[GRASS-user] editing grass postscript maps

Hamish hamish_nospam at yahoo.com
Wed May 16 01:49:28 EDT 2007


Paul:
> > psutils (http://www.tardis.ed.ac.uk/~ajcd/psutils/index.html), in 
> > particular the psnup command, can do this to PostScript without any 
> > conversion - I've used it sucessfully many times, although the last
> > was  quite a few years ago now. Perhaps it is installed by default
> > on Debian?

Tyler:
> psnup is ok, but there is no direct way to control the spacing between
> the original ps files, at least not that I can find.

a2ps --margin[=NUM]
       define an interior margin of size NUM


> > But I was assuming there'd be a need to put extra captions and stuff
> > under  the maps and re-arrange them on the page, which psnup won't
> > do. 
> 
> All I need is a letter in the corner of each plot, which ps.map will
> do without much bother. The captions will be done in LaTeX.

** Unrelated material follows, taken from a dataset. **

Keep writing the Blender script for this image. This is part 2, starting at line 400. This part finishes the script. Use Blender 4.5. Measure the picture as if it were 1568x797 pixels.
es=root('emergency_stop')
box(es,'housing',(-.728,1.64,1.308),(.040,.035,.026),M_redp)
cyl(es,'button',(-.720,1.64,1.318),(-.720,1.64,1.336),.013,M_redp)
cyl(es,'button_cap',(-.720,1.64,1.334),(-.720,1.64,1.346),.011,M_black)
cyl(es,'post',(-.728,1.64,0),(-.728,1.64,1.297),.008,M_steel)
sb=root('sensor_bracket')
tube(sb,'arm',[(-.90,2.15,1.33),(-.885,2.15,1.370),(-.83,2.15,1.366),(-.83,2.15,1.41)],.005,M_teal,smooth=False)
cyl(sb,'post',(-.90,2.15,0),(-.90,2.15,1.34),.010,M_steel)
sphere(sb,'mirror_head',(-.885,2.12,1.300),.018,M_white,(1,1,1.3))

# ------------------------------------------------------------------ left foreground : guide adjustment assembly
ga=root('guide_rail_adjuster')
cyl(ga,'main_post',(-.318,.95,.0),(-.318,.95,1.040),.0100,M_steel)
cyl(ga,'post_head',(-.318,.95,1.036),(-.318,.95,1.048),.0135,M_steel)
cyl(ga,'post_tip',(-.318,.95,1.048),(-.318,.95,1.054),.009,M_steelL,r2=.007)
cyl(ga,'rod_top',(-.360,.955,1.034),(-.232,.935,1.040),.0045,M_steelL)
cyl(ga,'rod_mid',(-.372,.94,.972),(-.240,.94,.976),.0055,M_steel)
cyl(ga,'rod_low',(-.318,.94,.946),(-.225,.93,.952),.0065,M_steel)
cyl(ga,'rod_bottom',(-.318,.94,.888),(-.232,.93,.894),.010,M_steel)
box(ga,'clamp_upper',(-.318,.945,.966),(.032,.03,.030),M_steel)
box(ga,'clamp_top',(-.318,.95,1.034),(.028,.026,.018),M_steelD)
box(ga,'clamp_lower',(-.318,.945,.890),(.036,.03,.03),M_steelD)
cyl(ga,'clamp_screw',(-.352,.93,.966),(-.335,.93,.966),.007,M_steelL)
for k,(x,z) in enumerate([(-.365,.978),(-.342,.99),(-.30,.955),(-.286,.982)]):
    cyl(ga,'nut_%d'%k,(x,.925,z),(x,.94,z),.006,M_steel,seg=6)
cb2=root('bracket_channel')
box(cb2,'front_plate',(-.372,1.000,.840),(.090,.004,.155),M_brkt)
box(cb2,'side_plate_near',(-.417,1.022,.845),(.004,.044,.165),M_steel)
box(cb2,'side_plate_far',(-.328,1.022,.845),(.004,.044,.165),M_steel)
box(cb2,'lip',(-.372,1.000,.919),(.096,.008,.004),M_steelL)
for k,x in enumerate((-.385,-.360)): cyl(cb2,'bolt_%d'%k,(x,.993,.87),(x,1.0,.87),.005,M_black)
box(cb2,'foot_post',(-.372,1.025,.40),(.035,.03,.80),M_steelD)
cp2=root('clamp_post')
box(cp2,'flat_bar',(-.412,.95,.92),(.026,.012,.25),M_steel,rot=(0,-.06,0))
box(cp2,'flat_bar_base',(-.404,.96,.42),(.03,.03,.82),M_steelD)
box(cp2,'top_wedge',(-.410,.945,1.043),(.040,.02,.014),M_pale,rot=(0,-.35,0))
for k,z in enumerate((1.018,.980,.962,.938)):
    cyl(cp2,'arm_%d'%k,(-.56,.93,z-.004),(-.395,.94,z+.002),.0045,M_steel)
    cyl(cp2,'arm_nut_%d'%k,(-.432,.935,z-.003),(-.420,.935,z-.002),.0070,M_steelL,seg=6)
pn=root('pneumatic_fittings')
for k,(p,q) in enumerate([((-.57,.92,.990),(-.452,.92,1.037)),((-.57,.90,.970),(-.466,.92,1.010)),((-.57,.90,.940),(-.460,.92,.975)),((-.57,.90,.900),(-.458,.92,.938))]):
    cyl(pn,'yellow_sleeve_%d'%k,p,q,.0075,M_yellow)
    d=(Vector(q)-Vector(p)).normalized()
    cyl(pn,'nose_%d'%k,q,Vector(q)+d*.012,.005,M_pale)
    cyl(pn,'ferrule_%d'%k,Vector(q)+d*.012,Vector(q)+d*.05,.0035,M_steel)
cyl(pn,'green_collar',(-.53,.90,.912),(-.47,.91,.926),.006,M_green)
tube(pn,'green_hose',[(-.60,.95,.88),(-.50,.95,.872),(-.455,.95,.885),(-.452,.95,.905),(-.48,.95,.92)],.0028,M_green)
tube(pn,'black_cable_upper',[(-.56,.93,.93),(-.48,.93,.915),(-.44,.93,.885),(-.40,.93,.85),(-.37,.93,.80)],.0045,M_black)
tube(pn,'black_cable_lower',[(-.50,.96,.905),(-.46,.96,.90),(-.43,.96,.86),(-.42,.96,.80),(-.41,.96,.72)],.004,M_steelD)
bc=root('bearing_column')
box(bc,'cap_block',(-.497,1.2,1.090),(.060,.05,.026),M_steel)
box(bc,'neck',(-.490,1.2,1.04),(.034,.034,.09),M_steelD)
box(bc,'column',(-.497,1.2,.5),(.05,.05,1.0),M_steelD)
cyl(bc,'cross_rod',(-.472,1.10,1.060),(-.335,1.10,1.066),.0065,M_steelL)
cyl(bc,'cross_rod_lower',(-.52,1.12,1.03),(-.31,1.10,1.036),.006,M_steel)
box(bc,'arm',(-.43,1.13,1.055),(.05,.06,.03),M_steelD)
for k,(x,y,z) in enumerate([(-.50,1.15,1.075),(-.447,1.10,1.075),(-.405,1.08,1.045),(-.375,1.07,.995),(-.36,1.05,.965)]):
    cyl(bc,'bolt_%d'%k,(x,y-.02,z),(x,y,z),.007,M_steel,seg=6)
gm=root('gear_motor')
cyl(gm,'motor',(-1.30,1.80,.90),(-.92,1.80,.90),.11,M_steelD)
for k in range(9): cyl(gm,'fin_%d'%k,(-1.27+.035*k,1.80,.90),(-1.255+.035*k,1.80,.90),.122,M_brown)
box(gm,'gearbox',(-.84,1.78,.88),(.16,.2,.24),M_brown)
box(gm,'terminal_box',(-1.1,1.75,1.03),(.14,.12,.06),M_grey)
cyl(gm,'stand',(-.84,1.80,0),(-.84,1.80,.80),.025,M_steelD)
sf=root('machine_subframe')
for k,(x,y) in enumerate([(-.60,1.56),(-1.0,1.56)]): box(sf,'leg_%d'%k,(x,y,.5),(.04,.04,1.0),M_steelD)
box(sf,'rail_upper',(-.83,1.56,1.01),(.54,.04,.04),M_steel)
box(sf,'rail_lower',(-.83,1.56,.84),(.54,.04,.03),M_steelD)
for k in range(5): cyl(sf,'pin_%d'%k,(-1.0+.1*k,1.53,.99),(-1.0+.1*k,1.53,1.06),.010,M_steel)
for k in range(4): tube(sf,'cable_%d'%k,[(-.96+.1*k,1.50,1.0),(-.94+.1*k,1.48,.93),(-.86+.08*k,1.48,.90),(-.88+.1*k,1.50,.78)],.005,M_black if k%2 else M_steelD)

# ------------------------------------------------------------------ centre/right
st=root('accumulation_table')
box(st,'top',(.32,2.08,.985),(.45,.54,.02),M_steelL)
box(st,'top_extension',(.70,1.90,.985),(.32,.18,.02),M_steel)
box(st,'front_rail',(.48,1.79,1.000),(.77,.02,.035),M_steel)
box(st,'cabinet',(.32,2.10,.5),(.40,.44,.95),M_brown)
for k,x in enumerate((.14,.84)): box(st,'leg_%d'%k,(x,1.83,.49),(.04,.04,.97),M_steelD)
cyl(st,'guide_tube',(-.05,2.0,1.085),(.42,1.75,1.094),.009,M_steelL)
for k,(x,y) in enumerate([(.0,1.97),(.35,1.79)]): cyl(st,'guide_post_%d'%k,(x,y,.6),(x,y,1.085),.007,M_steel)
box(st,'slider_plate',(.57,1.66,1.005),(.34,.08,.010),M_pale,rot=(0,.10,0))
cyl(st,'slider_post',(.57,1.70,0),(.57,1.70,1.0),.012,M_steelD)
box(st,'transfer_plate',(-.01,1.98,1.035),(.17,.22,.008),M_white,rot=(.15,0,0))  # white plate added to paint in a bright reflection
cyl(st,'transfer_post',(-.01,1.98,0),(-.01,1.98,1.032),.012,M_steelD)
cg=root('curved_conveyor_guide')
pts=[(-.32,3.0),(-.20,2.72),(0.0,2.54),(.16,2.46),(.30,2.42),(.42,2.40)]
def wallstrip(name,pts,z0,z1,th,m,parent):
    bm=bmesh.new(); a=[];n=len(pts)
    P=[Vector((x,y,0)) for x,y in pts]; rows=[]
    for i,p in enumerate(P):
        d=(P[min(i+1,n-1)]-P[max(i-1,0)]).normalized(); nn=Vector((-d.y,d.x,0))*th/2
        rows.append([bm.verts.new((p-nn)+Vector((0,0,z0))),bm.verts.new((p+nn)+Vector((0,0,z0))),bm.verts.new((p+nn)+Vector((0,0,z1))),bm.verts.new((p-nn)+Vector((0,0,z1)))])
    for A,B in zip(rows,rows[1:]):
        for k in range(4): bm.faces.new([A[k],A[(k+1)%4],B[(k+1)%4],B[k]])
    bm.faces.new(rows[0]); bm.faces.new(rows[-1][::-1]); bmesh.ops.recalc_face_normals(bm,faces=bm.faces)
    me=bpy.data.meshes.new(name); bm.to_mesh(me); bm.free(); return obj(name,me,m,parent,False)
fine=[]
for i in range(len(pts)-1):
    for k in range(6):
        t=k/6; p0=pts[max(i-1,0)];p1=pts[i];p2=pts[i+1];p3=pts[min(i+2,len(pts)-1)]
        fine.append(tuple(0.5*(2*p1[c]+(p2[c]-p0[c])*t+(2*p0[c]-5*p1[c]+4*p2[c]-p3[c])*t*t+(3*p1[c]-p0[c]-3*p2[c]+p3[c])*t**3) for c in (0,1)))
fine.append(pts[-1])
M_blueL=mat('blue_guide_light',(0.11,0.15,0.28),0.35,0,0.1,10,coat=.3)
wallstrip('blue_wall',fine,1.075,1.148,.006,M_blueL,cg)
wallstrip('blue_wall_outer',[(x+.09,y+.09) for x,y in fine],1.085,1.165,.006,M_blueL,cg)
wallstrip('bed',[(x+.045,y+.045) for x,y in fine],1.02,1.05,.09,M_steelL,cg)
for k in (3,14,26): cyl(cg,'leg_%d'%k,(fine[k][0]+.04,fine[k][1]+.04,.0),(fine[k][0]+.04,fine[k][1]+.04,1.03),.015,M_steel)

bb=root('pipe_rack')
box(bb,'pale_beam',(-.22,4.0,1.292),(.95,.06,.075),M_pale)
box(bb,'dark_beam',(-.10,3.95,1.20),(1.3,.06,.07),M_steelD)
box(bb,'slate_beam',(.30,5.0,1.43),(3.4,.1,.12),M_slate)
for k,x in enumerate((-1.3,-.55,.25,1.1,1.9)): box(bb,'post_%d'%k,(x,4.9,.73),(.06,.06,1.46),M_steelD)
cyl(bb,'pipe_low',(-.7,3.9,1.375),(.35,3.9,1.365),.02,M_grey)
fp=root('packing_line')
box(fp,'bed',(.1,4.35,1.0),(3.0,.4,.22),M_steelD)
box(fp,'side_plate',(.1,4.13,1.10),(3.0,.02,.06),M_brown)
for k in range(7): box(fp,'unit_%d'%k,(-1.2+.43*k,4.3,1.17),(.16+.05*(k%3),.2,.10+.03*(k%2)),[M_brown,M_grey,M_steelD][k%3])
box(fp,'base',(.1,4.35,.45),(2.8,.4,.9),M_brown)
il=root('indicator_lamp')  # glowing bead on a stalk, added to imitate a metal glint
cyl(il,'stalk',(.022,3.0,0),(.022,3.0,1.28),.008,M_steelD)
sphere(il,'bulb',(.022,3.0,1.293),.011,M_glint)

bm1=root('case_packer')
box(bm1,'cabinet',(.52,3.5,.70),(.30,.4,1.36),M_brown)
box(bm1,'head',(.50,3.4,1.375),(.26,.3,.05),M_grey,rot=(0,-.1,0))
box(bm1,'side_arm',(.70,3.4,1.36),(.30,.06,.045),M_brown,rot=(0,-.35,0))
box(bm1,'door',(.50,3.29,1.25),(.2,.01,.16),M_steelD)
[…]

I've just put up a new example in the d.out.file help page demonstrating
this for the new PS driver.


> I have just now figured out what I was doing wrong with the Gimp. I
> was opening the .eps files I had generated with ps.map at 300dpi, but
> the base layer was only 100dpi, so the resolution was 100dpi in the
> final image. Now that I know that, it looks like I should be able to
> get clear, if very large, images out of the gimp after all. So if I
> can't get inkscape to display the raster layer in lovely colour, at
> least I can get a usable image out of that, at least for my thesis.

one trick how to do that nicely: open it at 1200dpi or so, then rescale
down using the rescale tool (Shift-T) + Cubic interpolation. May or may
not give you better results than going to the target size directly from
the File->Open dialog. But you will only lose resoution resampling to
raster, so try hard for a PSutils solution first.